Think about A New Hope. Think about Iron Man. Think about A Clockwork Orange. All of them center around the trials and transformation of a single individual. Now think about Jeff Bezos. Elon Musk. Donald Fucking Trump. Think about every rich asshole who’s collected an army of simps by selling the bogus idea that they made it entirely on their own. It might seem kind of bonkers to draw a straight line between A New Hope and Donald Trump (though less crazy to connect Iron Man and Elon Musk). But it’s not so much about who these stories center. It’s about what these stories exclude: communities.
We live in an era where the individual is all but powerless in the face of environmental collapse, corporate plunder, and rampant political corruption. But you know who’s not powerless? All of us, together. As long as we think of ourselves as individuals, as the “heroes” of our own separate “journeys,” we will remain isolated from each other and incapable of collective action.

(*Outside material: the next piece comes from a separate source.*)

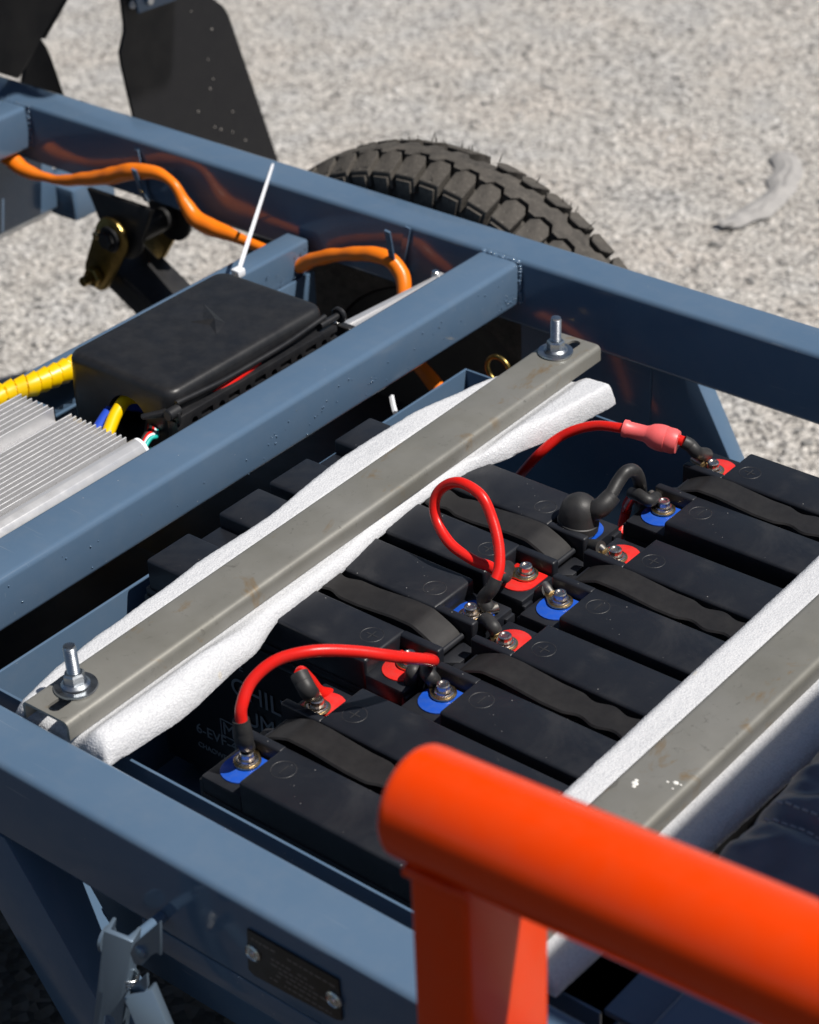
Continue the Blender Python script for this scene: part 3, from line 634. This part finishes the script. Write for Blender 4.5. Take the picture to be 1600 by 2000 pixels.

The stories we tell each other, and how we talk about those stories, has a profound effect on our thinking. To that end, I believe it’s time we turn our attention away from the monomyth, and towards better myths – myths that acknowledge our collective power rather than deluding us about our individual strength. But where can we find examples of this new type of collectivist storytelling? Well, let’s go back to Star Wars…
Now, I don’t much care for Star Wars. I was too young to develop an emotional attachment to the original trilogy, but exactly the right age to be disappointed by the prequels. To their credit, most Star Wars fans I know have made no effort to “convert” me (something I sadly cannot say for most Star Trek fans I know), so when a number of my friends suggested that I watch Andor, knowing full well that I don’t give a fuck about space wizards, I gave them the benefit of the doubt.
And yeah, Andor slaps. But the interesting part, at least to me, is why it slaps. The main-line Star Wars trilogies are each about a very special boy (or girl) who is so good at the force that the whole galaxy is like “whooooaaaaaaaa.” Andor, on the other hand, is about a guy who accidentally shoots somebody on the way home from the club. Except it’s not even actually about that guy. Yes, his name is the title, but there are some episodes where he basically isn’t on screen at all. That’s because Andor is not about a person. It’s about groups of people.
It’s about the fascist apparatus of the Empire which grinds into action when some pompous bureaucrat insists on filing Andor’s accidental murder through the proper channels. It’s about the coalition of rebels who take advantage of Andor’s fugitive status to enlist him in a sweet heist. It’s about the citizens of his home planet, under military occupation. Individuals within those groups have opportunities for heroism: making a speech that incites an oppressed populace to riot, for example. But none of these people are heroes all the time, and none of them are elevated above the groups they’re a part of. They’re regular people who, because of their connections to the people around them, have a fleeting opportunity to do something incredible, before that opportunity moves on to someone else.
It’s inspiring to watch. Empowering even. Unlike the Hero’s Journey, which makes me think “ah, man, wouldn’t it be nice if I were that cool and powerful?” stories like Andor make me think, “Oh man, I guess you don’t actually have to be that powerful to change shit.” It feels achievable. It points to where our strength truly lies.
These kinds of stories are all over the place, we just don’t think to categorize them that way because we’re too Campbell-pilled to notice. Dungeons and Dragons – and all of the actual play series that have contributed to its recent rise in popularity – is a hugely collaborative form of storytelling, where there can’t be a single hero because that wouldn’t be fair to all of the other humans at the table who also want to be heroes. These stories by their very nature focus on the developing relationships between the characters, rather than one character’s developing relationship with themselves.
But for my money, the genre which best exemplifies this structure is the noble heist film. Ocean’s Eleven, Money Heist, Leverage, and so many others focus not on the journey of a single individual, but on a group of like-minded people coming together to accomplish a shared goal. Yes, most heists include a mastermind who gets a bit more screen time, but the heists themselves, which take up the bulk of the film, are intensely collaborative and provide moments for each character’s unique skills to shine. The loot is often split evenly among the participants, or given to a member of the community in need. And when it’s not, it’s usually because someone tried to fuck over the rest of the group to get a bigger share. Either way, heists are about trust, accountability, and eating the rich. Fuck Joseph Campbell, this is the energy I’m bringing into 2024.
And guess what, knuckleheads? That show Andor I was talking about? It’s got a fucking heist in it. And you know what else? The Dungeons and Dragons movie is also a heist movie. If you put a community of like-minded people together, sooner or later they’re going to hatch an elaborate plan to steal a bunch of shit from a rich guy who deserves it. So yeah, maybe that’s why wealthy screenwriters are so intent on keeping Campbell on top, huh?